Les libertariens croient que la liberté individuelle doit primer sur toute règlementation sociale. Pas de salaire minimum, pas d’éducation publique, pas même de police d’État; tout doit être laissé au privé et que le meilleur gagne. Cela les place parfois dans des contradictions inextricables. Par exemple en matière d’avortement. Pour les uns, la liberté individuelle conduit au libre-choix; pour les autres c’est le fœtus qui a le droit de vivre!

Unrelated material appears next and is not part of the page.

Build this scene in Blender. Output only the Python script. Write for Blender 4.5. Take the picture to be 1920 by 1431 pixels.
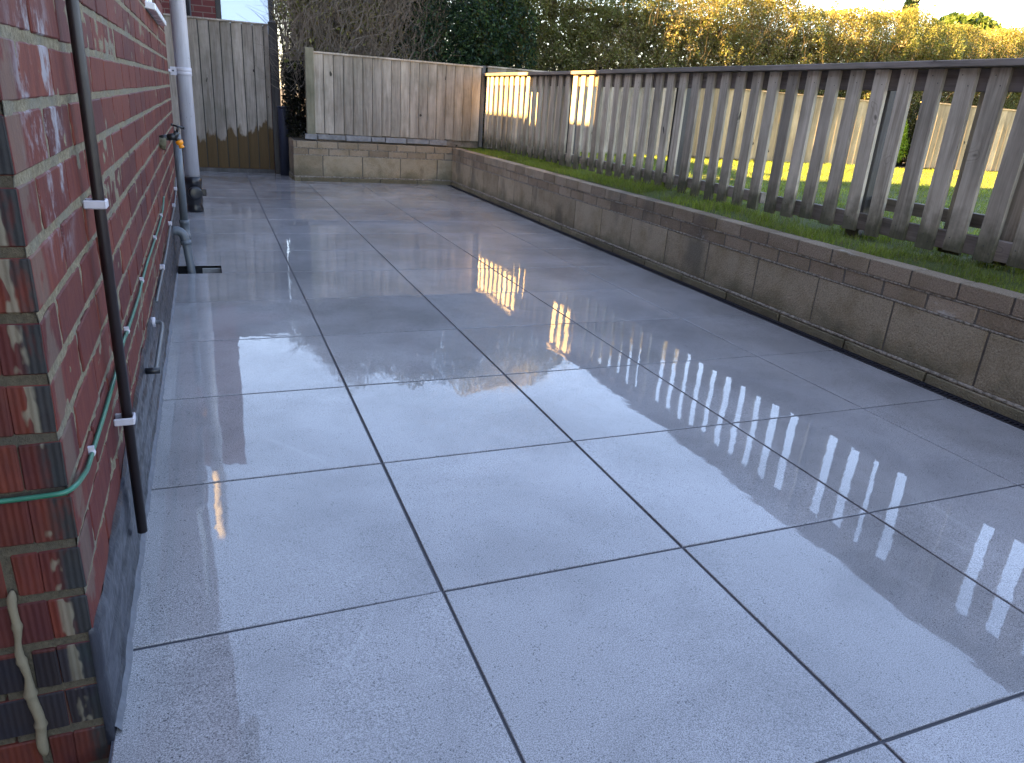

Auteur d’une maîtrise en science politique sur le sujet, Thomas Laberge présente un savant dosage de faits et d’explications théoriques sur un mouvement qui n’aspire pas sérieusement au pouvoir au Québec (l’idée sociale-démocrate est beaucoup trop enracinée dans nos élites politiques) mais qui séduit l’Occident depuis une trentaine d’années.
Aux États-Unis, berceau des pères du libertarianisme, c’est une femme, Ayn Rand (1905-1982), qui a fait la contribution la plus significative à cette pensée. Farouchement anticommuniste, Rand prône un capitalisme extrême qui met en valeur l’« égoïsme rationnel », l’une de ses idées maîtresses. Selon un sondage mené par la Bibliothèque du Congrès en 2001, son Atlas Shrugged serait le livre le plus influent de la vie des Ted Cruz, Ron Jonhson, Paul Ryan, Alan Greenspan… après la bible. Un certain Donald Trump s’en réclame aussi.
Avec ce titre, Thomas Laberge s’inscrit dans la lignée des journalistes qui jugent utile de consacrer leurs temps libres à l’écriture d’un ouvrage susceptible d’éclairer leurs contemporains sur des phénomènes actuels. Pari réussi.